Design:

Interior Designers Always Use These Neutral Paint Colors

Words by Sacha Strebe.

There’s no denying that the most transformative consideration for any room is paint. Swathe a space in bright tones for an energizing impact or coat your walls in warm hues to soothe the soul—your desired mood is attainable at the flick of a brush. Its metamorphic nature, however, does increase the pressure to find that perfect shade to set the foundation of your home but also complement every other aspect from the lighting to the décorative direction. If you’ve ever been down this path before, then you’ll know how many paint samples and swatches on walls it can take before you finally land on “the one.” So, we thought to give you a head start by asking interior designers to share the neutral paint colors they always use. Because we know that finding the right shade of white is anything but easy. 

So, read on to discover the nine neutral paint colors interior designers have already vetted in other people’s homes (including their own!) so you don’t have to. We guarantee you’ll find the ultimate calming hue for you!

Interior Designers Always Use These Neutral Paint Colors
Interior Designers Always Use These Neutral Paint Colors

Athena Calderone, Interior Designer and Founder, EyeSwoon

farrow & ball wevet paint

Athena used this color throughout her Brooklyn home including all the doors, baseboard, trim, walls, and millwork of her living room, dining room, parlor floor, and hallways, in addition to the lower wainscotting in her bedroom.

Farrow & Ball All White paint

For the ceilings throughout her Brooklyn home, Calderone favored Farrow & Ball’s All White paint. While this subtle contrast is mostly undetected by the eye, it can be felt in the open expanse it creates in each room.
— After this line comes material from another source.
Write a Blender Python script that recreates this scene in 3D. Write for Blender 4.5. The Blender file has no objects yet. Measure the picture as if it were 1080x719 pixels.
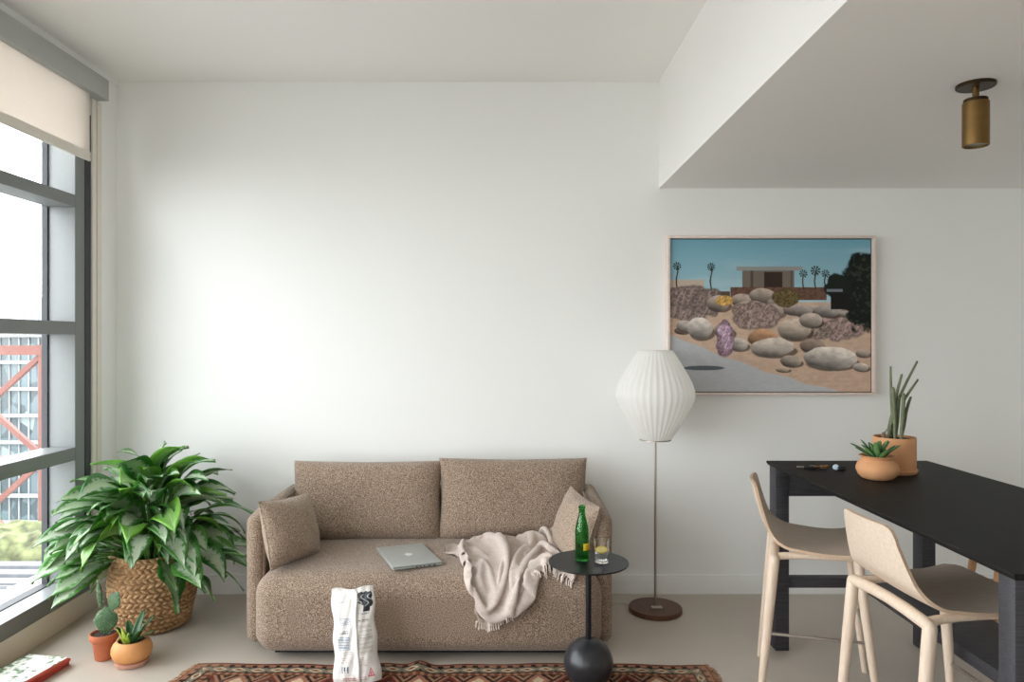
import bpy, bmesh, math, random
import numpy as np
from math import sin, cos, pi, radians as R, sqrt
from mathutils import Vector, Matrix, Euler
random.seed(7)
SC = bpy.context.scene
COL = SC.collection
F = 760.0; CX = 533.0; CY = 360.0; H = 1.47          # focal length in pixels, vanishing point, eye height
def at(px, py, d):
    return Vector(((px-CX)*d/F, d, H-(py-CY)*d/F))

# ---------------------------------------------------------------- colours and materials
def lin(c):
    c = c/255.0
    return c/12.92 if c <= .04045 else ((c+.055)/1.055)**2.4
def rgb(r, g, b): return (lin(r), lin(g), lin(b), 1.0)
class NT:
    def __init__(s, name):
        s.m = bpy.data.materials.new(name); s.m.use_nodes = True
        s.t = s.m.node_tree; s.n = s.t.nodes; s.n.clear()
        s.out = s.n.new('ShaderNodeOutputMaterial')
    def node(s, typ, **kw):
        n = s.n.new('ShaderNode'+typ)
        for k, v in kw.items():
            if k.startswith('_'): setattr(n, k[1:], v)
            else: n.inputs[k].default_value = v
        return n
    def link(s, a, b): s.t.links.new(a, b)
    def bsdf(s, **kw):
        b = s.n.new('ShaderNodeBsdfPrincipled')
        for k, v in kw.items(): b.inputs[k.replace('_', ' ')].default_value = v
        s.link(b.outputs[0], s.out.inputs[0]); s.b = b; return b
    def coord(s, kind='Object', scale=(1,1,1), rot=(0,0,0)):
        c = s.n.new('ShaderNodeTexCoord'); m = s.n.new('ShaderNodeMapping')
        m.inputs['Scale'].default_value = scale; m.inputs['Rotation'].default_value = rot
        s.link(c.outputs[kind], m.inputs[0]); return m.outputs[0]
    def noise(s, vec, scale, detail=3, rough=.5, dist=0):
        n = s.node('TexNoise', Scale=scale, Detail=detail, Roughness=rough, Distortion=dist); s.link(vec, n.inputs['Vector']); return n
    def ramp(s, fac, stops, interp='LINEAR'):
        r = s.n.new('ShaderNodeValToRGB'); s.link(fac, r.inputs[0]); cr = r.color_ramp; cr.interpolation = interp
        while len(cr.elements) < len(stops): cr.elements.new(.5)
        for e, (p, c) in zip(cr.elements, stops): e.position = p; e.color = c
        return r.outputs[0]
    def mix(s, fac, a, b):
        m = s.n.new('ShaderNodeMix'); m.data_type = 'RGBA'
        for v, i in ((fac, 0), (a, 6), (b, 7)):
            if hasattr(v, 'node'): s.link(v, m.inputs[i])
            else: m.inputs[i].default_value = v
        return m.outputs[2]
    def math(s, op, a, b=0.0, c=None):
        m = s.n.new('ShaderNodeMath'); m.operation = op
        for i, v in enumerate((a, b, c)):
            if v is None: continue
            if hasattr(v, 'node'): s.link(v, m.inputs[i])
            else: m.inputs[i].default_value = v
        return m.outputs[0]
    def bump(s, h, strength=.3, dist=.002):
        b = s.node('Bump', Strength=strength, Distance=dist); s.link(h, b.inputs['Height']); s.link(b.outputs[0], s.b.inputs['Normal'])
def plain(name, col, rough=.5, metal=0.0, var=.04, scale=30, **kw):
    t = NT(name); b = t.bsdf(Roughness=rough, Metallic=metal, **kw)
    v = t.coord()
    n = t.noise(v, scale, 4)
    d = tuple(max(0, c*(1-2*var)) for c in col[:3])+(1,); l = tuple(min(1, c*(1+2*var)) for c in col[:3])+(1,)
    t.link(t.ramp(n.outputs[0], [(.3, d), (.7, l)]), b.inputs['Base Color'])
    return t.m
M = {}
def wall_mat(name, col, rough=.85):
    t = NT(name); b = t.bsdf(Roughness=rough); b.inputs['Specular IOR Level'].default_value = .2
    n = t.noise(t.coord(), 1.2, 2); c2 = tuple(c*.985 for c in col[:3])+(1,)
    t.link(t.ramp(n.outputs[0], [(.3, c2), (.7, col)]), b.inputs['Base Color'])
    n2 = t.noise(t.coord(), 220, 2); t.bump(n2.outputs[0], .05, .001)
    return t.m
M['wall'] = wall_mat('wall_paint', rgb(241, 242, 240))
M['ceiling'] = wall_mat('ceiling_paint', rgb(245, 244, 241))
M['trim'] = wall_mat('trim_paint', rgb(226, 221, 208), .6)
def floor_mat():
    t = NT('floor_resin'); b = t.bsdf(Roughness=.42)
    v = t.coord(); n = t.noise(v, 2.2, 5, .6); n2 = t.noise(v, 60, 3)
    c = t.ramp(n.outputs[0], [(.3, rgb(186, 176, 164)), (.7, rgb(196, 187, 176))])
    c = t.mix(t.math('MULTIPLY', n2.outputs[0], .10), c, rgb(168, 159, 148))
    t.link(c, b.inputs['Base Color'])
    rr = t.ramp(n.outputs[0], [(.3, (.38,)*3+(1,)), (.7, (.5,)*3+(1,))]); t.link(rr, b.inputs['Roughness'])
    t.bump(t.noise(v, 25, 3).outputs[0], .03, .002); return t.m
M['floor'] = floor_mat()
M['frame_grey'] = plain('window_frame_paint', rgb(120, 123, 123), .45, var=.01)
M['gasket'] = plain('gasket_rubber', rgb(50, 52, 56), .6)
M['cassette'] = plain('blind_cassette_metal', rgb(168, 171, 169), .5, var=.01)
M['guide'] = plain('blind_guide_metal', rgb(226, 220, 210), .5, var=.01)
def blind_mat():
    t = NT('blind_fabric'); d = t.node('BsdfDiffuse', Color=rgb(236, 230, 223)); tr = t.node('BsdfTranslucent', Color=rgb(248, 242, 236))
    n = t.noise(t.coord('Object', (400, 400, 40)), 1, 2)
    c = t.ramp(n.outputs[0], [(.3, rgb(231, 224, 216)), (.7, rgb(238, 232, 225))]); t.link(c, d.inputs[0])
    m = t.node('MixShader', Fac=.33); t.link(d.outputs[0], m.inputs[1]); t.link(tr.outputs[0], m.inputs[2]); t.link(m.outputs[0], t.out.inputs[0]); return t.m
M['blind'] = blind_mat()
def pane_mat():
    t = NT('window_glass'); a = t.node('BsdfTransparent', Color=(.975, .98, .98, 1)); g = t.node('BsdfGlossy', Roughness=.02)
    m = t.node('MixShader', Fac=.05)
    t.link(a.outputs[0], m.inputs[1]); t.link(g.outputs[0], m.inputs[2]); t.link(m.outputs[0], t.out.inputs[0]); return t.m
M['pane'] = pane_mat()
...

Benjamin Moore Fossil paint

When Calderone embarked on her Amagansett refresh, she replaced her crisp white walls with the warmer hues of Benjamin Moore’s Fossil in plaster which was applied by Kamp Studios to incorporate textural contrast. The end result is a room that envelops you in its comfort like a warm hug.

Farrow & Ball Ash Grey paint

After installing Semihandmade doors to her IKEA cabinets in the Amagansett kitchen, Calderone painted them in the Farrow and Ball’s Ash Grey—the perfect shade of soft green to match the veining in the Calcutta Monet marble. She also called upon long-term collaborators Kamp Studios to masterfully clad the island in custom fluted plaster in the same hue.

Leanne Ford, Interior Designer and Co-Host of HGTV's Home Again With the Fords

Behr Crisp Linen paint

There was one transformative tool Leanne Ford employed when reimagining her 1900 Pennsylvania attic: paint! A veritable master of white on white layering, Ford used her favorite hue, ​​Behr Crisp Linen on the floors, ceiling, trim, walls, cabinets, steps—basically every surface. “That’s why it feels so vast,” she shares. “Everybody has this misconception that the trim has to be a different color, and I actually love the opposite. It creates one beautiful light box.”

Vanessa Alexander, Founder, Alexander Design

Farrow & Ball Ammonite paint

"Ammonite is a super creamy light gray with a warm undertone and a matte finish. It reads almost white unless it’s next to white so we love it as a call me neutral in bedrooms and bathrooms or all over the house."

portola limewash in runaway

"I adore all the Portola lime washes because we’re obsessed with plaster and this is the next best thing. I love this Runaway color which is a very sexy "call me" taupe-y beige with just the right amount of brown. We use this in bedrooms also graded media rooms or accent walls.

Shannon Wollack and Brittany Zwickl of Studio/Lifestyle

Farrow & Ball Pavilion Gray

"When clients want to opt-out of the all-white kitchen, this is a great option to add another color while keeping it neutral and warm. We find this shade works best for kitchen cabinetry or bathroom millwork."

Tali Roth, Tali Roth Interior Design

Farrow & Ball skimming stone paint

"I like to have a warm greige I can use aside from my whites that immediately create warmth and contrast without feeling too intense. I like to have something with a warm undertone instead of a cooler gray that throws blues. I mostly use this shade in bedrooms."